# Problem details
Leave the pictures out. Return all other data exactly.

##### Given data

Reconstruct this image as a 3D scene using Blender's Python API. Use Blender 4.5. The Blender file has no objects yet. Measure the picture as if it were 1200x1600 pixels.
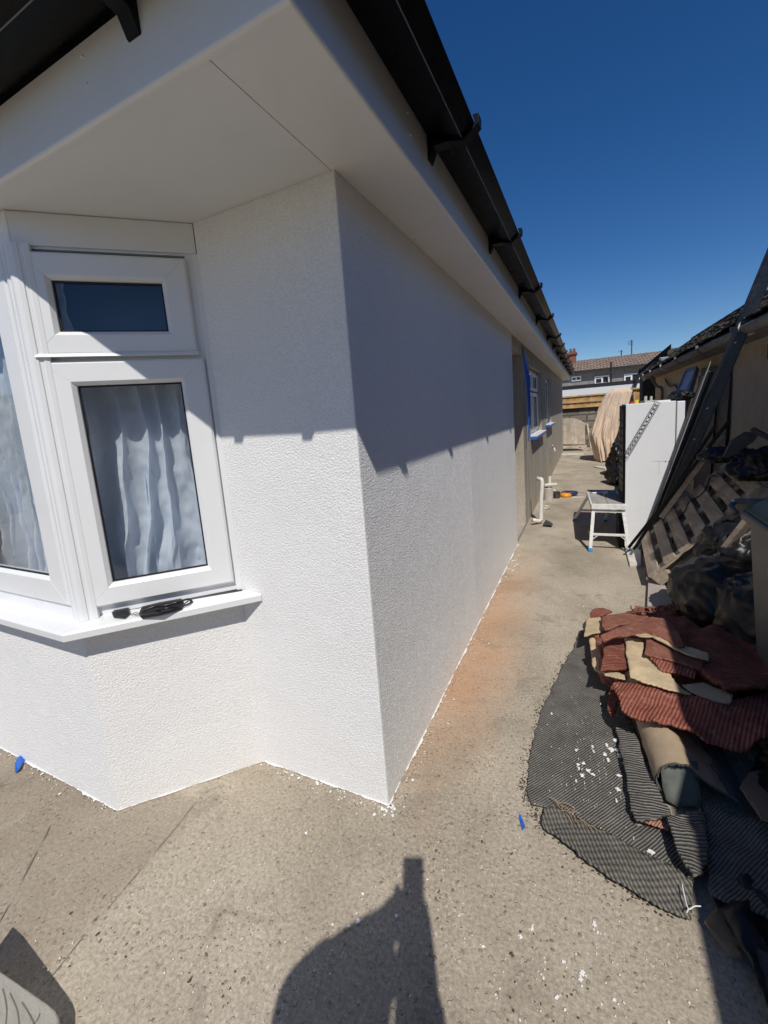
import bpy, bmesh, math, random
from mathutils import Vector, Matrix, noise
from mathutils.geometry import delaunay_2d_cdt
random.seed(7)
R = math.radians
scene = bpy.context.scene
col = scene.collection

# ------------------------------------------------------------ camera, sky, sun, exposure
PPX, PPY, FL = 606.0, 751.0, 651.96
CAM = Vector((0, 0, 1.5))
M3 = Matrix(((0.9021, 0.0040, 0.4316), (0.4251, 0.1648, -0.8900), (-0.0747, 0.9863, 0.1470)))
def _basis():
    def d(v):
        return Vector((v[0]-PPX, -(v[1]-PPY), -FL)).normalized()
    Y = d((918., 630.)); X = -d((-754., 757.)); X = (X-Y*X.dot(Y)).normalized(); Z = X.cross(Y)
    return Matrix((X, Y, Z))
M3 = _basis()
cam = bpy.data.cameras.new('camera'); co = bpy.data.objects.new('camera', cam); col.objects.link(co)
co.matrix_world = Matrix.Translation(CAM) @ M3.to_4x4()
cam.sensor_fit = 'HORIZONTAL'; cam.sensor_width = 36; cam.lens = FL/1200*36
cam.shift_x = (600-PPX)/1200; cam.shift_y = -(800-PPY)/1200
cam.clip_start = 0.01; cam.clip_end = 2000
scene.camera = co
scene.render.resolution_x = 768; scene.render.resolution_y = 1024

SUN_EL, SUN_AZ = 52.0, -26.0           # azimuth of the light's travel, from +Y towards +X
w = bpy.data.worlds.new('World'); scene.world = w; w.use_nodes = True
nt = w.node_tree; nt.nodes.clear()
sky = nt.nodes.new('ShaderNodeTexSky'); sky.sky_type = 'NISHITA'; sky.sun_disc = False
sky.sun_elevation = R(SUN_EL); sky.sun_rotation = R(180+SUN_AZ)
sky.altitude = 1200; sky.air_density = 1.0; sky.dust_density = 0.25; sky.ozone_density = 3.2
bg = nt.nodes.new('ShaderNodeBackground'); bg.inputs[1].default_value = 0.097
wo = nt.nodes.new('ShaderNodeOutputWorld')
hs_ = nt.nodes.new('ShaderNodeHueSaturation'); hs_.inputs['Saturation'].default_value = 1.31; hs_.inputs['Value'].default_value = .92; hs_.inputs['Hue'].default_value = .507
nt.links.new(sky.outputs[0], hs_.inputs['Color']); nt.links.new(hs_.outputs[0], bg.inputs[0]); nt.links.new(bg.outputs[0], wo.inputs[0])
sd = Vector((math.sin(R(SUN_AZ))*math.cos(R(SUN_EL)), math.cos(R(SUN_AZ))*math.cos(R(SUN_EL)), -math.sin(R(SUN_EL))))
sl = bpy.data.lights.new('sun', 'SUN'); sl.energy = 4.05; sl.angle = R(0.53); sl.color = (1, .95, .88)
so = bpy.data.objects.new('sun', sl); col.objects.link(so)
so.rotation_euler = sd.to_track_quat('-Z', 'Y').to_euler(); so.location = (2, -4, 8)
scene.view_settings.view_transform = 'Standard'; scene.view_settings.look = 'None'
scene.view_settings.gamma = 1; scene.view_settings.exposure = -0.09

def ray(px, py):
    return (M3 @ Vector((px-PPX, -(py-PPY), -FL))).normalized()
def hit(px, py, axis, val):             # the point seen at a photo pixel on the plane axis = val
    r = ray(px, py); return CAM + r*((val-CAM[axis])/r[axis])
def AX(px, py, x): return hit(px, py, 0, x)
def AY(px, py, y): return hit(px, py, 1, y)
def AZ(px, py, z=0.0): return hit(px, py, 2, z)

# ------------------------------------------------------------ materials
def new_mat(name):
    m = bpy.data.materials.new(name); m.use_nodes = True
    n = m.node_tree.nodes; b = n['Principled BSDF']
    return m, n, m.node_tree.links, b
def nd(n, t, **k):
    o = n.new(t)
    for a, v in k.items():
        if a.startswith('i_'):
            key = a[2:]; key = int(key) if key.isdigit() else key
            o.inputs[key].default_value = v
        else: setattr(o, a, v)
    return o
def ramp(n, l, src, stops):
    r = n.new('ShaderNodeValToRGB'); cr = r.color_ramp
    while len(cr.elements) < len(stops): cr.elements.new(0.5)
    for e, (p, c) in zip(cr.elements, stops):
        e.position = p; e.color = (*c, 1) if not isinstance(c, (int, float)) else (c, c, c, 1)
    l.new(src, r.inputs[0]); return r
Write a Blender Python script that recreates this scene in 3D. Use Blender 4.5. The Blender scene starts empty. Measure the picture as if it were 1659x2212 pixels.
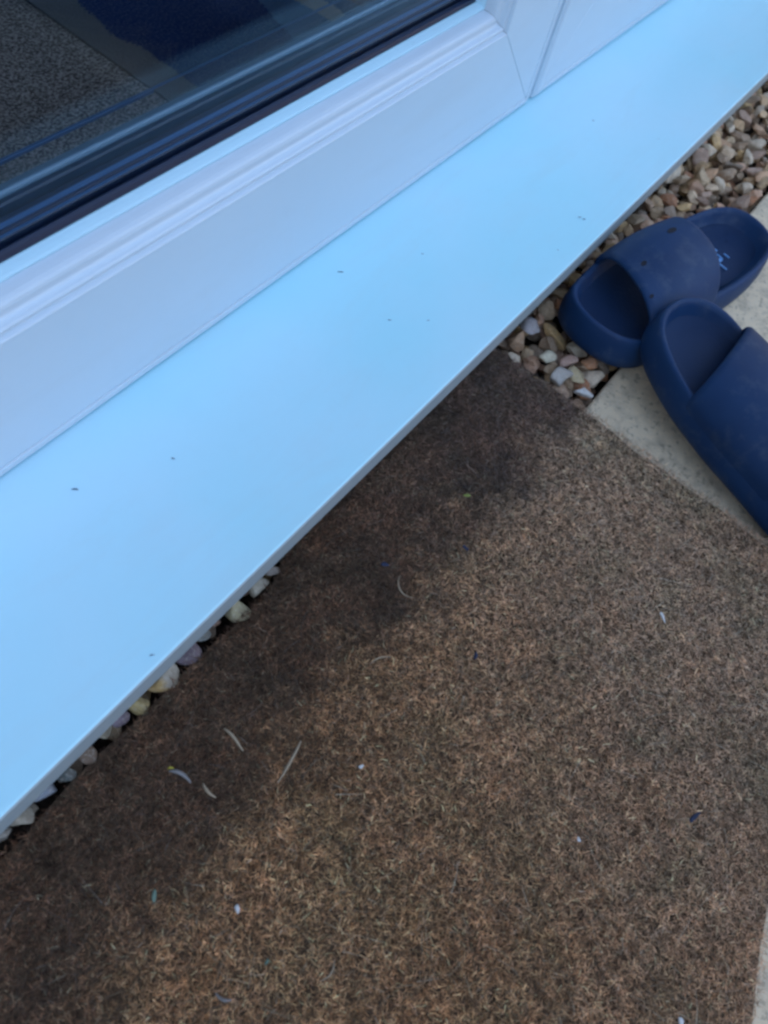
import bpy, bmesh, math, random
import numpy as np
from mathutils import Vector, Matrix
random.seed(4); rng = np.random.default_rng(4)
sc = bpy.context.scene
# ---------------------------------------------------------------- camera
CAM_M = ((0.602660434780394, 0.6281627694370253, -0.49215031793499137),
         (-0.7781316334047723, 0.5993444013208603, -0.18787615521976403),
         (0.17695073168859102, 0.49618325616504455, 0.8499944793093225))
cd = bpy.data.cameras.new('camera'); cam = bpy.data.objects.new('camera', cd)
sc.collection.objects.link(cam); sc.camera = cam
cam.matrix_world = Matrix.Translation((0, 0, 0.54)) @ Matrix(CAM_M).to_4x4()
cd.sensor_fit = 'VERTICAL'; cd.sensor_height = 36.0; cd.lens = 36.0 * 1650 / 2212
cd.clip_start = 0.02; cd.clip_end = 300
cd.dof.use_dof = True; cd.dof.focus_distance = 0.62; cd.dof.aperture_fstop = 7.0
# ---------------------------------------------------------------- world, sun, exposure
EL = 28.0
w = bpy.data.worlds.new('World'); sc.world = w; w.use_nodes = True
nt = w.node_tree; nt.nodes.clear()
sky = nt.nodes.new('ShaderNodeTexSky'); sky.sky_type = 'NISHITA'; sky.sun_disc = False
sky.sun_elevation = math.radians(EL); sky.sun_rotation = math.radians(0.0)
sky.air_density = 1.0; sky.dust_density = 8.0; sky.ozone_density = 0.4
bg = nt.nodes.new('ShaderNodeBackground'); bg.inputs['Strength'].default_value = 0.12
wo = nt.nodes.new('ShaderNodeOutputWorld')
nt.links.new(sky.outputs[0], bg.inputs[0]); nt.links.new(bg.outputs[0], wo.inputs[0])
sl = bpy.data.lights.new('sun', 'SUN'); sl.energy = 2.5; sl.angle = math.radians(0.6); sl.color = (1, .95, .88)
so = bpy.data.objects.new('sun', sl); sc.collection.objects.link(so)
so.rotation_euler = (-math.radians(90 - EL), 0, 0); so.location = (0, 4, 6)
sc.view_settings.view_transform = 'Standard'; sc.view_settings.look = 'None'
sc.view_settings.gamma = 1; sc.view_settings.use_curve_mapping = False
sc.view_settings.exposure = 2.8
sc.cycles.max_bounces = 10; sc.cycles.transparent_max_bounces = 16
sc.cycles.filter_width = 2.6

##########

# Exercise answer
Reconstruct this image as a 3D scene using Blender's Python API. Use Blender 4.5. The Blender file has no objects yet. Measure the picture as if it were 1200x1600 pixels.
import bpy, bmesh, math, random
from mathutils import Vector, Matrix, noise
from mathutils.geometry import delaunay_2d_cdt
random.seed(7)
R = math.radians
scene = bpy.context.scene
col = scene.collection

# ------------------------------------------------------------ camera, sky, sun, exposure
PPX, PPY, FL = 606.0, 751.0, 651.96
CAM = Vector((0, 0, 1.5))
M3 = Matrix(((0.9021, 0.0040, 0.4316), (0.4251, 0.1648, -0.8900), (-0.0747, 0.9863, 0.1470)))
def _basis():
    def d(v):
        return Vector((v[0]-PPX, -(v[1]-PPY), -FL)).normalized()
    Y = d((918., 630.)); X = -d((-754., 757.)); X = (X-Y*X.dot(Y)).normalized(); Z = X.cross(Y)
    return Matrix((X, Y, Z))
M3 = _basis()
cam = bpy.data.cameras.new('camera'); co = bpy.data.objects.new('camera', cam); col.objects.link(co)
co.matrix_world = Matrix.Translation(CAM) @ M3.to_4x4()
cam.sensor_fit = 'HORIZONTAL'; cam.sensor_width = 36; cam.lens = FL/1200*36
cam.shift_x = (600-PPX)/1200; cam.shift_y = -(800-PPY)/1200
cam.clip_start = 0.01; cam.clip_end = 2000
scene.camera = co
scene.render.resolution_x = 768; scene.render.resolution_y = 1024

SUN_EL, SUN_AZ = 52.0, -26.0           # azimuth of the light's travel, from +Y towards +X
w = bpy.data.worlds.new('World'); scene.world = w; w.use_nodes = True
nt = w.node_tree; nt.nodes.clear()
sky = nt.nodes.new('ShaderNodeTexSky'); sky.sky_type = 'NISHITA'; sky.sun_disc = False
sky.sun_elevation = R(SUN_EL); sky.sun_rotation = R(180+SUN_AZ)
sky.altitude = 1200; sky.air_density = 1.0; sky.dust_density = 0.25; sky.ozone_density = 3.2
bg = nt.nodes.new('ShaderNodeBackground'); bg.inputs[1].default_value = 0.097
wo = nt.nodes.new('ShaderNodeOutputWorld')
hs_ = nt.nodes.new('ShaderNodeHueSaturation'); hs_.inputs['Saturation'].default_value = 1.31; hs_.inputs['Value'].default_value = .92; hs_.inputs['Hue'].default_value = .507
nt.links.new(sky.outputs[0], hs_.inputs['Color']); nt.links.new(hs_.outputs[0], bg.inputs[0]); nt.links.new(bg.outputs[0], wo.inputs[0])
sd = Vector((math.sin(R(SUN_AZ))*math.cos(R(SUN_EL)), math.cos(R(SUN_AZ))*math.cos(R(SUN_EL)), -math.sin(R(SUN_EL))))
sl = bpy.data.lights.new('sun', 'SUN'); sl.energy = 4.05; sl.angle = R(0.53); sl.color = (1, .95, .88)
so = bpy.data.objects.new('sun', sl); col.objects.link(so)
so.rotation_euler = sd.to_track_quat('-Z', 'Y').to_euler(); so.location = (2, -4, 8)
scene.view_settings.view_transform = 'Standard'; scene.view_settings.look = 'None'
scene.view_settings.gamma = 1; scene.view_settings.exposure = -0.09

def ray(px, py):
    return (M3 @ Vector((px-PPX, -(py-PPY), -FL))).normalized()
def hit(px, py, axis, val):             # the point seen at a photo pixel on the plane axis = val
    r = ray(px, py); return CAM + r*((val-CAM[axis])/r[axis])
def AX(px, py, x): return hit(px, py, 0, x)
def AY(px, py, y): return hit(px, py, 1, y)
def AZ(px, py, z=0.0): return hit(px, py, 2, z)

# ------------------------------------------------------------ materials
def new_mat(name):
    m = bpy.data.materials.new(name); m.use_nodes = True
    n = m.node_tree.nodes; b = n['Principled BSDF']
    return m, n, m.node_tree.links, b
def nd(n, t, **k):
    o = n.new(t)
    for a, v in k.items():
        if a.startswith('i_'):
            key = a[2:]; key = int(key) if key.isdigit() else key
            o.inputs[key].default_value = v
        else: setattr(o, a, v)
    return o
def ramp(n, l, src, stops):
    r = n.new('ShaderNodeValToRGB'); cr = r.color_ramp
    while len(cr.elements) < len(stops): cr.elements.new(0.5)
    for e, (p, c) in zip(cr.elements, stops):
        e.position = p; e.color = (*c, 1) if not isinstance(c, (int, float)) else (c, c, c, 1)
    l.new(src, r.inputs[0]); return r
Write a Blender Python script that recreates this scene in 3D. Use Blender 4.5. The Blender scene starts empty. Measure the picture as if it were 1659x2212 pixels.
import bpy, bmesh, math, random
import numpy as np
from mathutils import Vector, Matrix
random.seed(4); rng = np.random.default_rng(4)
sc = bpy.context.scene
# ---------------------------------------------------------------- camera
CAM_M = ((0.602660434780394, 0.6281627694370253, -0.49215031793499137),
         (-0.7781316334047723, 0.5993444013208603, -0.18787615521976403),
         (0.17695073168859102, 0.49618325616504455, 0.8499944793093225))
cd = bpy.data.cameras.new('camera'); cam = bpy.data.objects.new('camera', cd)
sc.collection.objects.link(cam); sc.camera = cam
cam.matrix_world = Matrix.Translation((0, 0, 0.54)) @ Matrix(CAM_M).to_4x4()
cd.sensor_fit = 'VERTICAL'; cd.sensor_height = 36.0; cd.lens = 36.0 * 1650 / 2212
cd.clip_start = 0.02; cd.clip_end = 300
cd.dof.use_dof = True; cd.dof.focus_distance = 0.62; cd.dof.aperture_fstop = 7.0
# ---------------------------------------------------------------- world, sun, exposure
EL = 28.0
w = bpy.data.worlds.new('World'); sc.world = w; w.use_nodes = True
nt = w.node_tree; nt.nodes.clear()
sky = nt.nodes.new('ShaderNodeTexSky'); sky.sky_type = 'NISHITA'; sky.sun_disc = False
sky.sun_elevation = math.radians(EL); sky.sun_rotation = math.radians(0.0)
sky.air_density = 1.0; sky.dust_density = 8.0; sky.ozone_density = 0.4
bg = nt.nodes.new('ShaderNodeBackground'); bg.inputs['Strength'].default_value = 0.12
wo = nt.nodes.new('ShaderNodeOutputWorld')
nt.links.new(sky.outputs[0], bg.inputs[0]); nt.links.new(bg.outputs[0], wo.inputs[0])
sl = bpy.data.lights.new('sun', 'SUN'); sl.energy = 2.5; sl.angle = math.radians(0.6); sl.color = (1, .95, .88)
so = bpy.data.objects.new('sun', sl); sc.collection.objects.link(so)
so.rotation_euler = (-math.radians(90 - EL), 0, 0); so.location = (0, 4, 6)
sc.view_settings.view_transform = 'Standard'; sc.view_settings.look = 'None'
sc.view_settings.gamma = 1; sc.view_settings.use_curve_mapping = False
sc.view_settings.exposure = 2.8
sc.cycles.max_bounces = 10; sc.cycles.transparent_max_bounces = 16
sc.cycles.filter_width = 2.6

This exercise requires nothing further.